Admirateur de l’ancien président américain Barack Obama et du héros de la lutte anti-apartheid en Afrique du Sud, Nelson Mandela, M. Faye se définit comme panafricaniste “de gauche” et prône le rééquilibrage des partenariats internationaux.
M. Faye ambitionne de réintégrer dans la CEDEAO le Burkina Faso, le Mali et le Niger, des pays sahéliens dirigés par des juntes qui se sont tournés vers la Russie après rompre avec la France. Des représentants de régimes putschistes d’Afrique de l’Ouest ont assisté à son investiture, dont le président guinéen, le général Mamadi Doumbouya.
Front politique et social
Haut fonctionnaire de l’administration fiscale ayant gravi les échelons discrètement aux côtés de M. Sonko, M. Faye a mentionné ses priorités après sa victoire : “réduction du coût de la vie”, “lutte contre la corruption” et “réconciliation nationale”.
Porté au pouvoir par l’aspiration au changement, il devra relever d’importants défis. Ses projets concrets restent flous, tout comme la place accordée à M. Sonko.
Il devra avant tout former un gouvernement composé de “Sénégalaises et Sénégalais de l’intérieur et de la diaspora reconnus pour leur compétence, leur intégrité et leur patriotisme”, a-t-il souligné.

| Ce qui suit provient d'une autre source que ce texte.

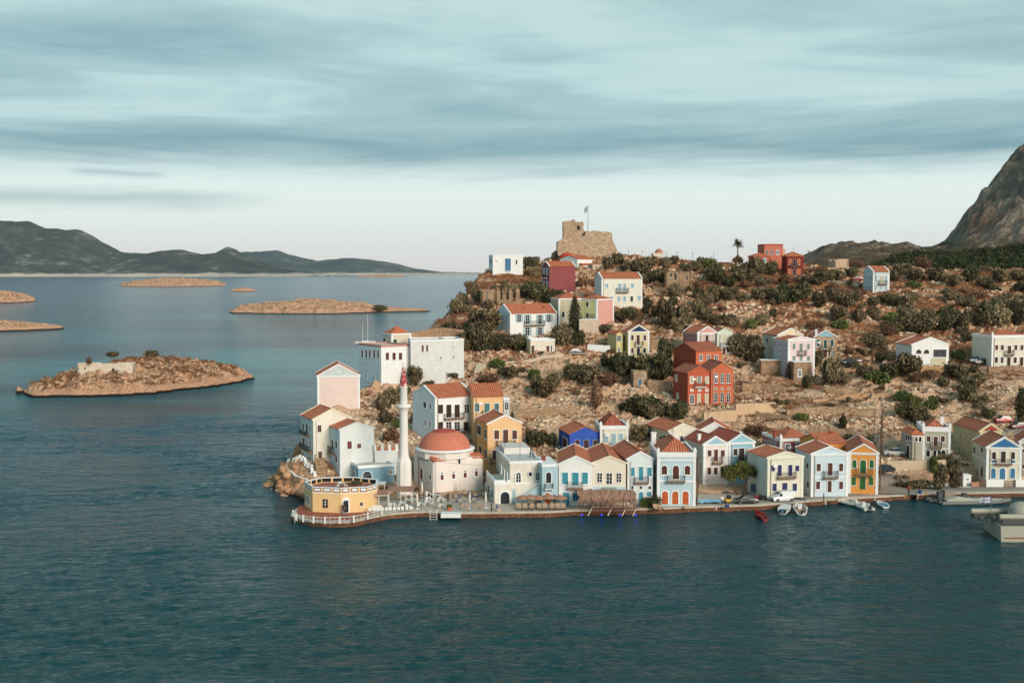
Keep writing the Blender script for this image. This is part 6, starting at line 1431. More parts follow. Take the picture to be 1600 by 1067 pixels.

N’ayant pas de majorité à l’Assemblée, il devra probablement conclure des alliances pour faire adopter des lois avant toute dissolution éventuelle.
Il est très attendu sur le front de l’emploi, dans un pays où 75 % de la population a moins de 35 ans et où le taux de chômage officiel est de 20 %, poussant de plus en plus de jeunes à fuir la pauvreté pour entreprendre un voyage périlleux vers l’Europe.